Canada’s White House Is a Deathtrap, So Justin Trudeau Is Moving Into a 'Cottage'

Trudeau has had to put off the move into 24 Sussex, which has been the official residence for Canada’s prime minister since 1951, because the crumbling structure could actually prove dangerous for its inhabitants.
Justin Ling
Montreal, CA
October 28, 2015, 12:15am
Trudeau strides by Parliament/The Canadian Press

Prime minister-designate Justin Trudeau will not — like many of the millennials who voted for him — be moving back into his parent's home. At least not yet.

The newly-elected leader will be shacking up in the backyard of Governor General David Johnston at the Rideau Cottage, a stately two-story brick house that usually houses the governor general's secretary.

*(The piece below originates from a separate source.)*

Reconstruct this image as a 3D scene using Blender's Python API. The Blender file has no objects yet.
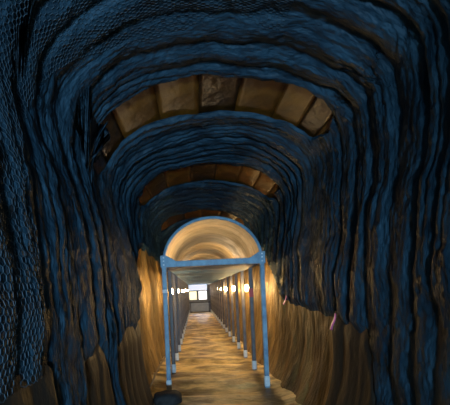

Trudeau has had to put off the move into 24 Sussex, which has been the official residence for Canada's prime minister since 1951, because the crumbling structure could actually prove dangerous for its inhabitants.

The 43 year-old prime minister-designate grew up in the building during the tenure of his father, Pierre Elliott Trudeau, who served as prime minister from 1968 until 1984 (except for a brief interruption in 1979).

Renovations for the 147-year-old building have been put off for years, as outgoing Prime Minister Stephen Harper resisted moving his family out in order to allow the renovations to go forward.

In 2008, Canada's Auditor General wrote in 2008 that the windows in 24 Sussex were cracking, the electrical system was at a breaking point, and that the residence, "which functions as a reception area for distinguished national and international guests, does not have universal access for persons with reduced mobility" and cannot accommodate wheelchairs.

"A number of the residence's systems are reaching the end of their useful lives, are in poor condition, and will have to be replaced in the near future," the report found.

In assessing the residence, it found that the roofing was roughly "good" while every other aspect — the walls, windows, foundation and chimney — were somewhere between "fair" to "critical."

The National Capital Commission, which manages the estate, ranked 24 Sussex — as well as Rideau Hall, which is the Governor General's residence — were most the most "high risk" properties under their control.

While the commission says progress has been made, it notes that there is work to be done, including "upgrades to the windows, fire suppression system, plumbing, and heating and air conditioning system; the remainder of the electrical improvements; and the implementation of universal accessibility standards."

The building has not had any sort of renovations in 50 years.

The cost, at least for the urgent renovations, will be somewhere in the ballpark of $10 million. A 2011 report estimated that the full upgrades, which will include efforts to "green" the space, could take 15 months — that is, once they get the money.

In the meantime, Trudeau, his wife, and their three children will need to squat at the Rideau Cottage.

But while its name may sound a bit small, the house — which sits on the massive 88-acre grounds that are partially open to the public — has 22 rooms and, according to a spokesperson for the grounds, "there is enough space for him to be living here and have his own private space with his family."